Quando iniciei o mestrado, em 1976, deparei-me de novo com a linguagem FORTRAN, agora num nível mais elevado. Formulação de algoritmos, lógica de programação e a feitura de fluxogramas foram vistos em profundidade. No ano seguinte, uma empresa francesa de equipamentos de informática associou-se com uma empresa brasileira que elaborava programas, instalou-se no Brasil e levou o nosso professor para dirigi-la. Ao deixar a Universidade o mestre sugeriu meu nome para assumir a disciplina Programação FORTRAN. A coordenação do Curso acatou a sugestão e convidou-me.
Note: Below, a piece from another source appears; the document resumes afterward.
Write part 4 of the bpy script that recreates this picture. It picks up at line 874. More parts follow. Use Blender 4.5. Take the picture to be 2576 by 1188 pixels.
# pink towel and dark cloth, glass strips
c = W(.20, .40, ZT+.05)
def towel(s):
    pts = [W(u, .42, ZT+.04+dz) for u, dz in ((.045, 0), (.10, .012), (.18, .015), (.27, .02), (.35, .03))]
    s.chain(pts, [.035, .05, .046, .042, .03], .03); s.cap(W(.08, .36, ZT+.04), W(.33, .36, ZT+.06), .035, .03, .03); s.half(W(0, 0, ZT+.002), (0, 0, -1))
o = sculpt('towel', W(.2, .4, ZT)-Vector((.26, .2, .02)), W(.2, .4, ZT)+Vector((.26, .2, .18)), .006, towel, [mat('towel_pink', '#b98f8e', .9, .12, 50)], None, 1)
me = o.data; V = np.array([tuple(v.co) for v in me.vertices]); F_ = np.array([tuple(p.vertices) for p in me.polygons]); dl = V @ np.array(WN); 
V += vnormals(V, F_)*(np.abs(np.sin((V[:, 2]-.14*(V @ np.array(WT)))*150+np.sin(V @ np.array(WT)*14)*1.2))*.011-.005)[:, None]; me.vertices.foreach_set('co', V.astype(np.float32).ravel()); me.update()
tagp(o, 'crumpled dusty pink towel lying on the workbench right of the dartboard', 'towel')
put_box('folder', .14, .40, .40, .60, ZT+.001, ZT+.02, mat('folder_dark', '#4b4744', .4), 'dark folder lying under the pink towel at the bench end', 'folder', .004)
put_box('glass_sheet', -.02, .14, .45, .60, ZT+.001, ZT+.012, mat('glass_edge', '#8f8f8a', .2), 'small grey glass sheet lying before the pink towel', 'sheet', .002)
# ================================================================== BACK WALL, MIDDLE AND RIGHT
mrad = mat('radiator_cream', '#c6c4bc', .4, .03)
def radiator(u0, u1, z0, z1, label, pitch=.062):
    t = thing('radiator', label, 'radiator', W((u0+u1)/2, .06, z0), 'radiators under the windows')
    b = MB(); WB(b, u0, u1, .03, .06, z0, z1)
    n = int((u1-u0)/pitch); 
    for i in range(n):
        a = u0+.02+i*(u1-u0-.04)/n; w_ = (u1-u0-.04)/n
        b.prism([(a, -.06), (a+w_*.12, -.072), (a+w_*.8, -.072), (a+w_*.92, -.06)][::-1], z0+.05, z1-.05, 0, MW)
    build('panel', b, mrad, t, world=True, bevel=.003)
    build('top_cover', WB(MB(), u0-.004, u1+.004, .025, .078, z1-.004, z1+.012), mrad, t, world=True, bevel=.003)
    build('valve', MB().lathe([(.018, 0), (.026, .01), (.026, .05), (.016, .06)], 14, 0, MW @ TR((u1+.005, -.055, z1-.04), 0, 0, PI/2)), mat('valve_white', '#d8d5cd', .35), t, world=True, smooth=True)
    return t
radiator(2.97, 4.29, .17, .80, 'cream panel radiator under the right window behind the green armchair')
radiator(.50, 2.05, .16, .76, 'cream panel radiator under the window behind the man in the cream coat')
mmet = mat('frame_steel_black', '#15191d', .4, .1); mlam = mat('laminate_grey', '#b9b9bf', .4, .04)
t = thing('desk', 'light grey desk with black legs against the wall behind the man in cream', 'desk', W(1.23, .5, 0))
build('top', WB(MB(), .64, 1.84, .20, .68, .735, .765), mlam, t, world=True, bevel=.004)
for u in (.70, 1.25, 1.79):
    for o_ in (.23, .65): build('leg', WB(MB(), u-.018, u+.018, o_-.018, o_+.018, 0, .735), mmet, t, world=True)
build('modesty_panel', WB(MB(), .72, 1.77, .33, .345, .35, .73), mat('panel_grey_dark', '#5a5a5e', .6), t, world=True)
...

Vi-me, de repente, na condição de aluno e professor do mesmo curso. E Lá estava eu de novo no CPD, agora com alunos de mestrado, ensinando-os a perfurar cartões. Dois fatos novos mudariam, no entanto, o rumo da informática no Curso. Primeiro, o Governo Federal iniciara a implantação de um grande programa de substituição dos computadores das universidades. Os CPD’s de 21 instituições receberam novos computadores, passando a operar com o DEC SYSTEM10. Tive que fazer um curso de reciclagem para poder ter, e dar acesso aos alunos, aos novos computadores. Segundo, o nosso Curso de Mestrado recebeu o seu primeiro microcomputador. Tinha ainda pouca capacidade de memória, operava com u´a máquina de datilografia elétrica adaptada como impressora e armazenava dados em fita cassete. Mas mesmo com essas limitações esse microcomputador passou a ser muito demandado pelos estudantes da pós-graduação. Tive que aprender minha segunda linguagem de programação. Era a linguagem BASIC. A vantagem é que já era possível interagir diretamente com a máquina. Os mestrandos podiam agora sentar à frente do teclado, digitar dados, preparar bancos de dados, elaborar os programas, processar esses dados, imprimir tabelas, produzir seus próprios resultados e armazená-los diretamente em fitas cassete personalizadas. Ainda não dispúnhamos de um processador de texto, mas os benefícios trazidos por aquela máquina para um grande número de mestrandos foram incalculáveis.